### DIRECTIONS
Go through the lines below and copy each one that holds the string "scene".

### DATA SEGMENT

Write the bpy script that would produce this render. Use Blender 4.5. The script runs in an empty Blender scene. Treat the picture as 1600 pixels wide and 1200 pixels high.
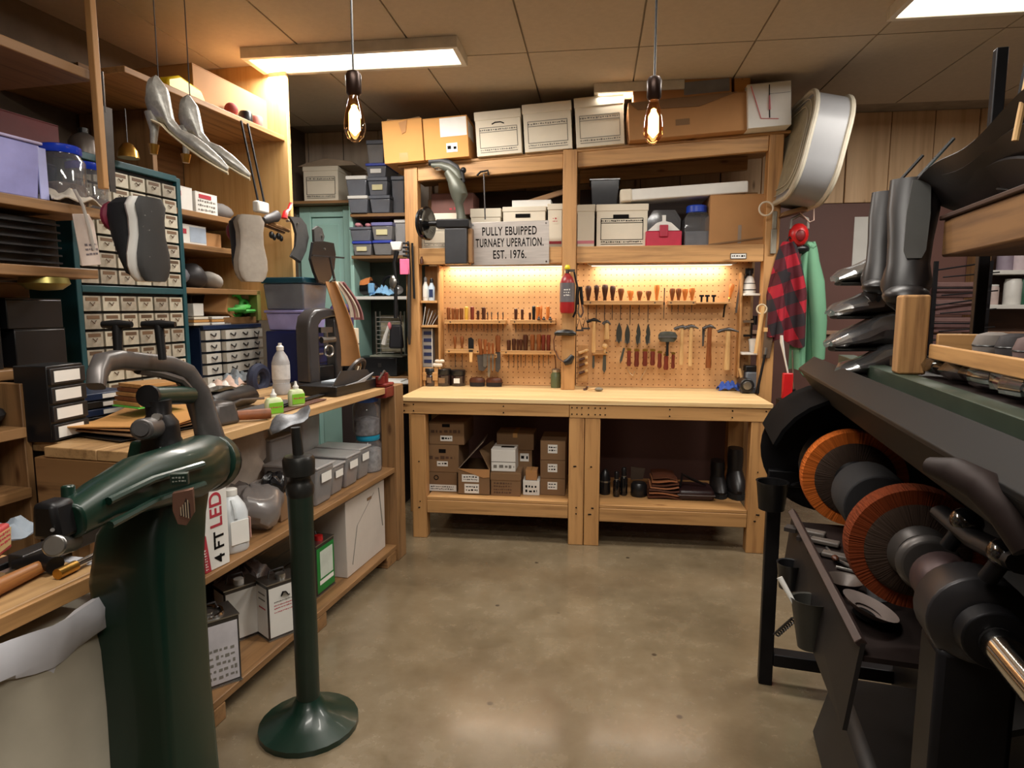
import bpy, bmesh, math, random
from mathutils import Vector, Matrix
random.seed(7)
PI = math.pi
S = bpy.context.scene
COL = S.collection
# ---------------------------------------------------------------- camera
PITCH = math.atan(.12); YAW = math.radians(7.5); EYE = Vector((0, 0, 1.47)); FPX = 1000.0
cam = bpy.data.cameras.new('camera'); camo = bpy.data.objects.new('camera', cam); COL.objects.link(camo)
camo.location = EYE; camo.rotation_euler = (PI/2 - PITCH, 0, YAW)
cam.sensor_width = 36; cam.lens = 36*FPX/1600; cam.clip_start = .02
S.camera = camo
S.view_settings.view_transform = 'Standard'; S.view_settings.look = 'None'
S.view_settings.gamma = 1; S.view_settings.use_curve_mapping = False
S.view_settings.exposure = 0.0
wd = bpy.data.worlds.new('room_air'); S.world = wd; wd.use_nodes = True
wd.node_tree.nodes['Background'].inputs[0].default_value = (.05, .045, .04, 1)
wd.node_tree.nodes['Background'].inputs[1].default_value = 1.0
def area(name, loc, rot, sx, sy, power, col):
    l = bpy.data.lights.new(name, 'AREA'); l.shape = 'RECTANGLE'; l.size = sx; l.size_y = sy
    l.energy = power; l.color = col
    o = bpy.data.objects.new(name, l); COL.objects.link(o); o.location = loc; o.rotation_euler = rot
    return o
def point(name, loc, power, col, r=.02):
    l = bpy.data.lights.new(name, 'POINT'); l.energy = power; l.color = col; l.shadow_soft_size = r
    o = bpy.data.objects.new(name, l); COL.objects.link(o); o.location = loc
    return o
CEIL = 2.89
# ceiling fluorescents (their fixtures are built further down), under-shelf strips, filament bulbs
FIXT = [(-.35, .9), (.3, 2.3), (-1.35, 3.6), (1.95, 3.3), (.3, -1.0)]  # lamps at far left and far right are added to brighten bins and planks
for (x, y) in FIXT:
    area('fluorescent_light', (x, y, CEIL-.085), (0, 0, 0), 1.15, .22, {3.6: 44, 3.3: 46}.get(y, 32), (1, .95, .88))
area('back_fluorescent_light', (.24, 4.36, CEIL-.085), (0, 0, 0), .5, .1, 8, (1, .93, .82))
STRIPS = [(-.63, 4.475), (.42, 4.475)]
for (x, y) in STRIPS:
    area('strip_light', (x, y, 1.745), (math.radians(16), 0, 0), .85, .03, 4.4, (1, .91, .76))
BULBS = [(555, 223, 1.9), (1020, 226, 2.0)]
# ---------------------------------------------------------------- measuring: a pixel of the photo + a real plane -> a point on it
_fw = Vector((-math.sin(YAW)*math.cos(PITCH), math.cos(YAW)*math.cos(PITCH), -math.sin(PITCH)))
_rt = Vector((math.cos(YAW), math.sin(YAW), 0)); _up = _rt.cross(_fw)
def ray(x, y): return _fw*FPX + _rt*(x-800) - _up*(y-600)
class Frame:
    """a set of upright axes on the floor: u along, v into the furniture, z up"""
    def __init__(s, ox, oy, deg):
        s.o = Vector((ox, oy, 0)); s.a = math.radians(deg)
        s.u = Vector((math.cos(s.a), math.sin(s.a), 0)); s.v = Vector((-math.sin(s.a), math.cos(s.a), 0))
    def w(s, u, v, z): return s.o + s.u*u + s.v*v + Vector((0, 0, z))
    def loc(s, p): q = p - s.o; return Vector((q.dot(s.u), q.dot(s.v), p.z))
    def V(s, x, y, v):
        d = ray(x, y); t = (v-(EYE-s.o).dot(s.v))/d.dot(s.v); return s.loc(EYE+d*t)
    def U(s, x, y, u):
        d = ray(x, y); t = (u-(EYE-s.o).dot(s.u))/d.dot(s.u); return s.loc(EYE+d*t)
    def Z(s, x, y, z):
        d = ray(x, y); t = (z-EYE.z)/d.z; return s.loc(EYE+d*t)
    def face(s, x0, y0, x1, y1, v):      # u0,u1,z0,z1 of a front face seen in that box
        xm, ym = (x0+x1)/2, (y0+y1)/2
        return s.V(x0, ym, v).x, s.V(x1, ym, v).x, s.V(xm, y1, v).z, s.V(xm, y0, v).z
    def on(s, x0, y0, x1, y1, z):        # things standing on a surface z: u0,u1,v,z1
        v = s.Z((x0+x1)/2, y1, z).y
        a = s.face(x0, y0, x1, y1, v); return a[0], a[1], v, a[3]
W = Frame(0, 0, 0); L = Frame(-1.13, 3.526, 83.64); R = Frame(0, 0, 80.9)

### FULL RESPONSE
Write the bpy script that would produce this render. Use Blender 4.5. The script runs in an empty Blender scene. Treat the picture as 1600 pixels wide and 1200 pixels high.
S = bpy.context.scene